Japan Geoscience Union Meeting 2015

Presentation information

International Session (Oral)

Symbol P (Space and Planetary Sciences) » P-EM Solar-Terrestrial Sciences, Space Electromagnetism & Space Environment

[P-EM07] Space Weather, Space Climate, and VarSITI

Mon. May 25, 2015 11:00 AM - 12:45 PM 302 (3F)

Convener:*Ryuho Kataoka(National Institute of Polar Research), Yusuke Ebihara(Research Institute for Sustainable Humanosphere, Kyoto University), Yoshizumi Miyoshi(Solar-Terrestrial Environement Laboratory, Nagoya University), Toshifumi Shimizu(Institute of Space and Astronautical Science, JAXA), Ayumi Asai(Unit for Synergetic Studies of Space, Kyoto University), Hidekatsu Jin(National Institude of Information and Communications Technology), Tatsuhiko Sato(Japan Atomic Energy Agency), Kanya Kusano(Solar-Terrestrial Environment Laboratory, Nagoya University), Hiroko Miyahara(College of Art and Design, Musashino Art University), Takuji Nakamura(National Institute of Polar Research), Kazuo Shiokawa(Solar-Terrestrial Environment Laboratory, Nagoya University), Kiminori Itoh(Graduate School of Engineering, Yokohama National University), Chair:Toshifumi Shimizu(Institute of Space and Astronautical Science, JAXA)

11:45 AM - 12:00 PM

[PEM07-15] Quantitative Evaluation of Solar Wind Prediction Model "SUSANOO-SW" by Comparison with in-situ Measurements

*Yuya YAMANOUCHI1, Daikou SHIOTA1, Kanya KUSANO1 (1.Solar-Terrestrial Environment Laboratory, Nagoya University)
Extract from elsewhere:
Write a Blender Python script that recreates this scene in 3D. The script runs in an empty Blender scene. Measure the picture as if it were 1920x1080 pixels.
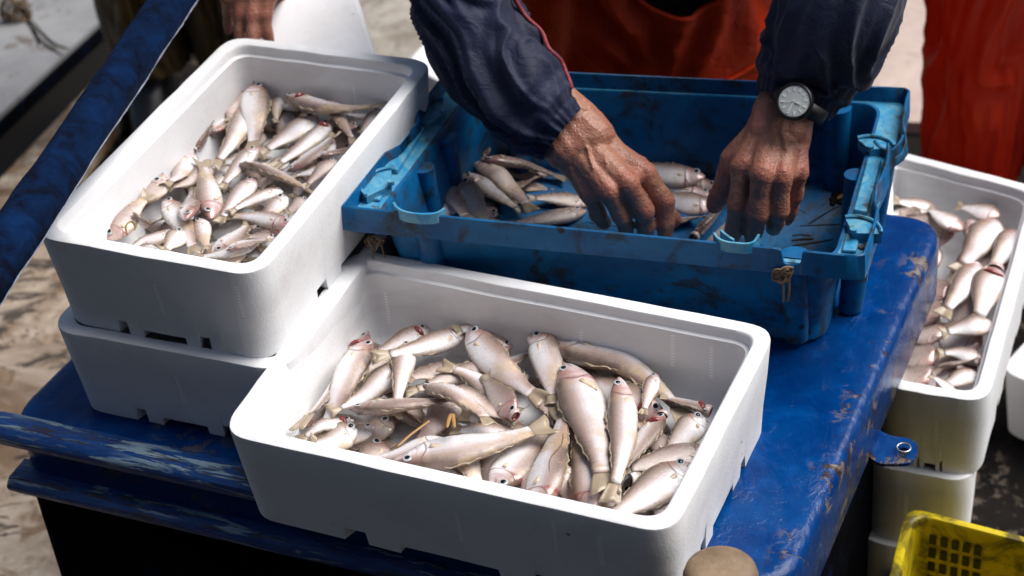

Keywords:solar wind, space weather, MHD

The solar wind disturbance is one of the most important elements in the space weather. The space weather forecast is the attempt of predicting the disturbance before arrival at the earth. At present, in the most reliable prediction, we usually use in situ solar wind observations by space probes, locating in front of the earth, like the Advanced Composition Explorer (ACE). However, we can get the leading time about only 1 hour for which the solar wind propagates through the ACE-Earth distance because we cannot know the information of the solar wind before arrival at the ACE position by using only this method. Accordingly, magnetohydrodynamics (MHD) simulation enable to predict the further future solar wind.
In recent years, our group have developed a space weather prediction model: SUSANOO (Space-weather-forecast-Usable System Anchored by Numerical Operations and Observations), which can predict fluctuation of high-energy electrons in the radiation belt based on minimal input, real-time observation of the solar photospheric magnetic field. SUSANOO's solar wind model (SUSANOO-SW) [Shiota et al. (2014)] is the MHD simulation reproducing three-dimension structure of solar wind in the inner heliosphere with magnetic field model and empirical model for the solar surface magnetic field data. The calculated time profiles of solar wind velocity and interplanetary magnetic field (IMF) at positions of planets agreed with observed ones in solar minimum (2007 - 2009): the correlation coefficients of one-year time profiles of velocity and IMF ranges 0.54 - 0.73 and 0.40 - 0.58, respectively [Shiota et al. (2014)]. It can be interpreted that this model can reproduce well the global structure of the solar wind. However, when we focused on shorter time scale variation (period of one rotation), often see some disagreements. The cause of these disagreements can be included in the setting of the inner condition of SUSANOO-SW. Its improvement is needed for practical forecast.
In this research, we performed the SUSANOO-SW for a period from the solar minimum to the solar maximum (2007 - 2014). We evaluated the capability of the model by their comparison with in situ measurements in the following criteria: (1) the correlation coefficient of the velocity fluctuation for each Carrington Rotation (CR), (2) the percentage of agreement of velocity and magnetic field: (2-a) polarity of magnetic field, (2-b) velocity difference, (2-c) the sign of dv / dt. In the evaluation (2), we judged agreement by the hour and then we calculated the percentage of the agreement. As a result, the correlation coefficients are greater than 0.5 in CRs of 42.5%. The percentage of 'YES' for each criterion in evaluation (2) is larger than that of 'NO.' According to the results, we examined how the inner boundary condition on the timing of the disagreements with observation, and discuss possible improvement of the models for the inner boundary conditions.